» **RAW DATA**:
■ ■ ■ ■ ■

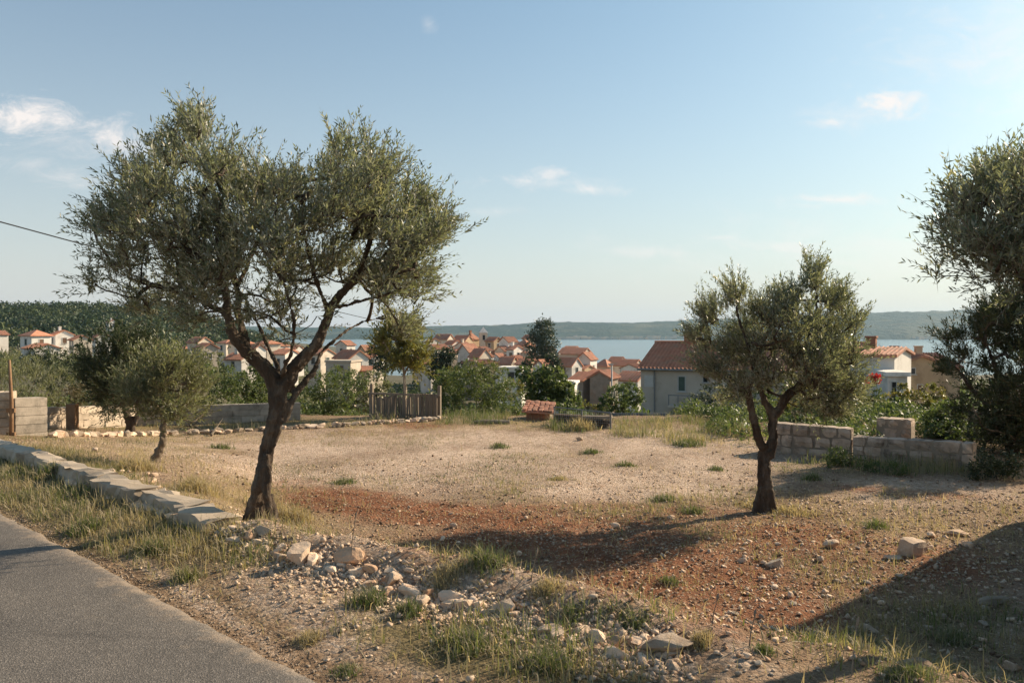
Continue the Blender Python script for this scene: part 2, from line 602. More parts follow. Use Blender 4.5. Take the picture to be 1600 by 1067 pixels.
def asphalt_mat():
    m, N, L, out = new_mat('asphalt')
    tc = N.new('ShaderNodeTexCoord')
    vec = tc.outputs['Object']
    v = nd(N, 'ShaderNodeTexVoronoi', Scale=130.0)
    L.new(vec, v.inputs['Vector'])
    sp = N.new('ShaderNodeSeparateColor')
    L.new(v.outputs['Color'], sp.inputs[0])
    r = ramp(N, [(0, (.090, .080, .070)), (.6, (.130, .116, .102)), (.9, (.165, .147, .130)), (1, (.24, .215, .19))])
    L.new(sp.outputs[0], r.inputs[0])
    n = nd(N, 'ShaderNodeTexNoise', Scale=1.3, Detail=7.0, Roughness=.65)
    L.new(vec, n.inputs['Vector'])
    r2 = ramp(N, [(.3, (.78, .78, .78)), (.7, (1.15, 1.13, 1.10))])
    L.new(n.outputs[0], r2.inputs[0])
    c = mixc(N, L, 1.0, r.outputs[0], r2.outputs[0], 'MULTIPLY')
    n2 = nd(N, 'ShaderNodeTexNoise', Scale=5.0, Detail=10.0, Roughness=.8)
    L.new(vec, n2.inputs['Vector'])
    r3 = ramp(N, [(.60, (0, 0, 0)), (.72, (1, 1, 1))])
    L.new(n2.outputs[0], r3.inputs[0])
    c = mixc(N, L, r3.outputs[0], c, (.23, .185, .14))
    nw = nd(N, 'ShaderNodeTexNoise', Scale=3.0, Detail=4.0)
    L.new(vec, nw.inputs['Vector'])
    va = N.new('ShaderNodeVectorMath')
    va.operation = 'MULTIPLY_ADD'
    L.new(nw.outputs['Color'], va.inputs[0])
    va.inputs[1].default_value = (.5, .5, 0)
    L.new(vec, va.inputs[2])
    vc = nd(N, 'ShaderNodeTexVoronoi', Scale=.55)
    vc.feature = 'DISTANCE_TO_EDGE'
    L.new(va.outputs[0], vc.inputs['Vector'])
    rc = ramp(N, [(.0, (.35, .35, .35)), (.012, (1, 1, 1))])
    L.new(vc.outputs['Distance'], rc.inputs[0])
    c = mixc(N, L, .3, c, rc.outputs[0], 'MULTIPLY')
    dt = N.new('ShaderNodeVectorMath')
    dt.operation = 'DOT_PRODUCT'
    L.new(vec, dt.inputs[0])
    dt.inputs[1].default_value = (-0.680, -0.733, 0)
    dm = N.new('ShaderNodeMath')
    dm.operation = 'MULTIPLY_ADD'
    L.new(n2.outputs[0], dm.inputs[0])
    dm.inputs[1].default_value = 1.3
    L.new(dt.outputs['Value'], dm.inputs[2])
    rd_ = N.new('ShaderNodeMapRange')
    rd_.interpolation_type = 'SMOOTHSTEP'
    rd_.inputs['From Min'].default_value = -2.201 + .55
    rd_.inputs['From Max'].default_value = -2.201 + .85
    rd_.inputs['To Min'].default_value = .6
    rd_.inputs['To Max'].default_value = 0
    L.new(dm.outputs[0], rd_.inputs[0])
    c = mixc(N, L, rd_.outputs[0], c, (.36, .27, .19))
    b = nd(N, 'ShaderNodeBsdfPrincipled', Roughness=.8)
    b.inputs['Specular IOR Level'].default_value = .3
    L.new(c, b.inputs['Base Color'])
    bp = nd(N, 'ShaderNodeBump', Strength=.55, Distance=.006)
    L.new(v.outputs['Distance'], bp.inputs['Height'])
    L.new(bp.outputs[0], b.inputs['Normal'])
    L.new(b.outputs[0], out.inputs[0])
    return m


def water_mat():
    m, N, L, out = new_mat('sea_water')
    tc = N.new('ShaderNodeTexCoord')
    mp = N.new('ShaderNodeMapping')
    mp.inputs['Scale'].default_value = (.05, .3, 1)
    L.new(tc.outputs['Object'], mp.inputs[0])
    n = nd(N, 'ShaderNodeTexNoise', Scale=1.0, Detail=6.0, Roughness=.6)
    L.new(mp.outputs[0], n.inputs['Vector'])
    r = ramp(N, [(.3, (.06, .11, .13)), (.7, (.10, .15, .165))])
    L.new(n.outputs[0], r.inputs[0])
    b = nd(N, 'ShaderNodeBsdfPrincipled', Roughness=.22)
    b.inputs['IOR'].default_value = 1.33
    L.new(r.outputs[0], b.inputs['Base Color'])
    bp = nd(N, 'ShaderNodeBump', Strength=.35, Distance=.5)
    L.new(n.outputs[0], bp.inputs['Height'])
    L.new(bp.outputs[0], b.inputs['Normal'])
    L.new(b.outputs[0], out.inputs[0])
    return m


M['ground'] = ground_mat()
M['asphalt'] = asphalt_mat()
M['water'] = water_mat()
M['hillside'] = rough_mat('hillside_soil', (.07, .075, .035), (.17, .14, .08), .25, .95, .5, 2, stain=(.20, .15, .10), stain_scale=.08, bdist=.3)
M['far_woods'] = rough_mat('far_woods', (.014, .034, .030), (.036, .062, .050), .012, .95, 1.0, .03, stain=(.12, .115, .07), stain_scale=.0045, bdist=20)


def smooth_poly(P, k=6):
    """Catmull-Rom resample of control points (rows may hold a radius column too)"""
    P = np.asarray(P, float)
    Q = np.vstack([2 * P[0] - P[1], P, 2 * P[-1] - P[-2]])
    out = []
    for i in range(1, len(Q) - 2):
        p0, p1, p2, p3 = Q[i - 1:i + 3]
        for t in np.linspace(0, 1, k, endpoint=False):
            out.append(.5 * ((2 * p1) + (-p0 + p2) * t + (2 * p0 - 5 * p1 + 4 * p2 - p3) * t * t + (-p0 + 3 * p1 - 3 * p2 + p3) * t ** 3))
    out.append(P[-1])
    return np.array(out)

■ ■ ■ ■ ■

» **REQUIREMENT**: Repeat the data in full and exactly. Omit pictures.

» **TASK SOLUTION**:
Continue the Blender Python script for this scene: part 2, from line 602. More parts follow. Use Blender 4.5. Take the picture to be 1600 by 1067 pixels.
def asphalt_mat():
    m, N, L, out = new_mat('asphalt')
    tc = N.new('ShaderNodeTexCoord')
    vec = tc.outputs['Object']
    v = nd(N, 'ShaderNodeTexVoronoi', Scale=130.0)
    L.new(vec, v.inputs['Vector'])
    sp = N.new('ShaderNodeSeparateColor')
    L.new(v.outputs['Color'], sp.inputs[0])
    r = ramp(N, [(0, (.090, .080, .070)), (.6, (.130, .116, .102)), (.9, (.165, .147, .130)), (1, (.24, .215, .19))])
    L.new(sp.outputs[0], r.inputs[0])
    n = nd(N, 'ShaderNodeTexNoise', Scale=1.3, Detail=7.0, Roughness=.65)
    L.new(vec, n.inputs['Vector'])
    r2 = ramp(N, [(.3, (.78, .78, .78)), (.7, (1.15, 1.13, 1.10))])
    L.new(n.outputs[0], r2.inputs[0])
    c = mixc(N, L, 1.0, r.outputs[0], r2.outputs[0], 'MULTIPLY')
    n2 = nd(N, 'ShaderNodeTexNoise', Scale=5.0, Detail=10.0, Roughness=.8)
    L.new(vec, n2.inputs['Vector'])
    r3 = ramp(N, [(.60, (0, 0, 0)), (.72, (1, 1, 1))])
    L.new(n2.outputs[0], r3.inputs[0])
    c = mixc(N, L, r3.outputs[0], c, (.23, .185, .14))
    nw = nd(N, 'ShaderNodeTexNoise', Scale=3.0, Detail=4.0)
    L.new(vec, nw.inputs['Vector'])
    va = N.new('ShaderNodeVectorMath')
    va.operation = 'MULTIPLY_ADD'
    L.new(nw.outputs['Color'], va.inputs[0])
    va.inputs[1].default_value = (.5, .5, 0)
    L.new(vec, va.inputs[2])
    vc = nd(N, 'ShaderNodeTexVoronoi', Scale=.55)
    vc.feature = 'DISTANCE_TO_EDGE'
    L.new(va.outputs[0], vc.inputs['Vector'])
    rc = ramp(N, [(.0, (.35, .35, .35)), (.012, (1, 1, 1))])
    L.new(vc.outputs['Distance'], rc.inputs[0])
    c = mixc(N, L, .3, c, rc.outputs[0], 'MULTIPLY')
    dt = N.new('ShaderNodeVectorMath')
    dt.operation = 'DOT_PRODUCT'
    L.new(vec, dt.inputs[0])
    dt.inputs[1].default_value = (-0.680, -0.733, 0)
    dm = N.new('ShaderNodeMath')
    dm.operation = 'MULTIPLY_ADD'
    L.new(n2.outputs[0], dm.inputs[0])
    dm.inputs[1].default_value = 1.3
    L.new(dt.outputs['Value'], dm.inputs[2])
    rd_ = N.new('ShaderNodeMapRange')
    rd_.interpolation_type = 'SMOOTHSTEP'
    rd_.inputs['From Min'].default_value = -2.201 + .55
    rd_.inputs['From Max'].default_value = -2.201 + .85
    rd_.inputs['To Min'].default_value = .6
    rd_.inputs['To Max'].default_value = 0
    L.new(dm.outputs[0], rd_.inputs[0])
    c = mixc(N, L, rd_.outputs[0], c, (.36, .27, .19))
    b = nd(N, 'ShaderNodeBsdfPrincipled', Roughness=.8)
    b.inputs['Specular IOR Level'].default_value = .3
    L.new(c, b.inputs['Base Color'])
    bp = nd(N, 'ShaderNodeBump', Strength=.55, Distance=.006)
    L.new(v.outputs['Distance'], bp.inputs['Height'])
    L.new(bp.outputs[0], b.inputs['Normal'])
    L.new(b.outputs[0], out.inputs[0])
    return m


def water_mat():
    m, N, L, out = new_mat('sea_water')
    tc = N.new('ShaderNodeTexCoord')
    mp = N.new('ShaderNodeMapping')
    mp.inputs['Scale'].default_value = (.05, .3, 1)
    L.new(tc.outputs['Object'], mp.inputs[0])
    n = nd(N, 'ShaderNodeTexNoise', Scale=1.0, Detail=6.0, Roughness=.6)
    L.new(mp.outputs[0], n.inputs['Vector'])
    r = ramp(N, [(.3, (.06, .11, .13)), (.7, (.10, .15, .165))])
    L.new(n.outputs[0], r.inputs[0])
    b = nd(N, 'ShaderNodeBsdfPrincipled', Roughness=.22)
    b.inputs['IOR'].default_value = 1.33
    L.new(r.outputs[0], b.inputs['Base Color'])
    bp = nd(N, 'ShaderNodeBump', Strength=.35, Distance=.5)
    L.new(n.outputs[0], bp.inputs['Height'])
    L.new(bp.outputs[0], b.inputs['Normal'])
    L.new(b.outputs[0], out.inputs[0])
    return m


M['ground'] = ground_mat()
M['asphalt'] = asphalt_mat()
M['water'] = water_mat()
M['hillside'] = rough_mat('hillside_soil', (.07, .075, .035), (.17, .14, .08), .25, .95, .5, 2, stain=(.20, .15, .10), stain_scale=.08, bdist=.3)
M['far_woods'] = rough_mat('far_woods', (.014, .034, .030), (.036, .062, .050), .012, .95, 1.0, .03, stain=(.12, .115, .07), stain_scale=.0045, bdist=20)


def smooth_poly(P, k=6):
    """Catmull-Rom resample of control points (rows may hold a radius column too)"""
    P = np.asarray(P, float)
    Q = np.vstack([2 * P[0] - P[1], P, 2 * P[-1] - P[-2]])
    out = []
    for i in range(1, len(Q) - 2):
        p0, p1, p2, p3 = Q[i - 1:i + 3]
        for t in np.linspace(0, 1, k, endpoint=False):
            out.append(.5 * ((2 * p1) + (-p0 + p2) * t + (2 * p0 - 5 * p1 + 4 * p2 - p3) * t * t + (-p0 + 3 * p1 - 3 * p2 + p3) * t ** 3))
    out.append(P[-1])
    return np.array(out)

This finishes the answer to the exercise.